The Conference has come to Whistler twice before, in 1991 and 1996. Approximately 300 people will attend the conference, whose theme is Trek to Technology.

As BCLA President Carol Elder states: "Our world is changing at a rapid pace and libraries are as well."

Elder challenges librarians to debate whether they have a clear picture of where they want to go as they rush to embrace the opportunities that technology provides.

Are librarians seduced by the image of the "cybrarian" and losing track of the "traditional" values of librarianship?

This year's keynote speaker is Michael Gorman, Dean of Library Services, California State University, Fresno.

In "Our Enduring Values — Librarianship in the 21st Century," Gorman considers the issue of values in the contemporary library environment and the questions plaguing most library professionals today – how will libraries be affected by new and changing technology?

The plenary session will feature Stephen Abram, Vice President, IHS Micromedia and the President of the Ontario Library Association. Abram's analysis of generational change and the differences in behaviour between younger and older folks is fascinating and sure to inspire considerable discussion in the profession.

Attendees will be able to attend the Trade Show to meet and discuss issues with library suppliers, automation vendors, and publishers.

In addition to the conference sessions, there will be many social events with the highlight being an evening at the GLC (Garibaldi Lift Company) where conference attendees will let down their hair and dance the night away.

Government announces library grants

Not everything is being cut back these days.

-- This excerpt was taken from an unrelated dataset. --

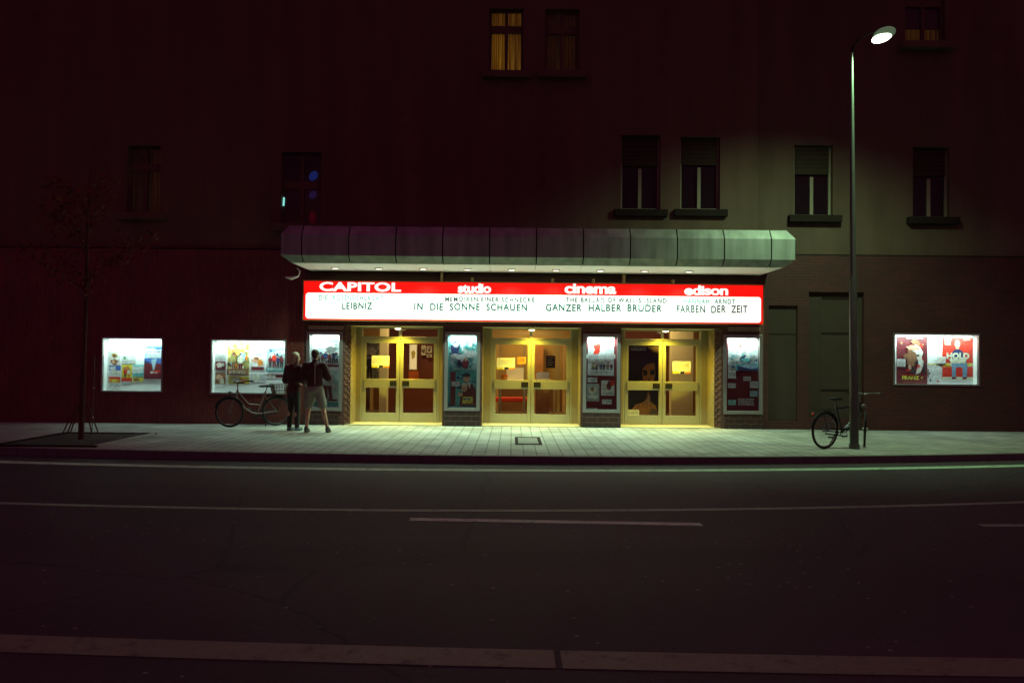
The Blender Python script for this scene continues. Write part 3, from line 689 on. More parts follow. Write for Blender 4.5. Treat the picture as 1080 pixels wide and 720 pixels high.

On Apr. 30, the B.C. government announced $8.6 million in provincial funding for operating costs and additions to library collections. The funding is provided under the Community, Aboriginal and Women’s Services Ministry’s annual grant program, and will aid 69 public library boards in the operation of 230 public library branches.

The grants were awarded on a per capita basis, and will be maintained at the same rate for the next three years. Overall funding has increased due to population increases.

The Whistler Public Library will receive a grant of $29,632 this year, which will go towards operating costs.

"We were happy to see that the grants were continued and for the next three years," said WPL head librarian Joan Richoz.

"We really lobbied hard for that. It would have been bad politics to cut that funding because we don’t really get all that much to begin with.

"We’d actually like to see it increased, but under the circumstances we were happy the amount wasn’t cut."

The grants ranged from $3,000 for the Midway Public Library Association and Pouce Couple Public Library, to $1,201,898 for the Fraser Valley Regional Library.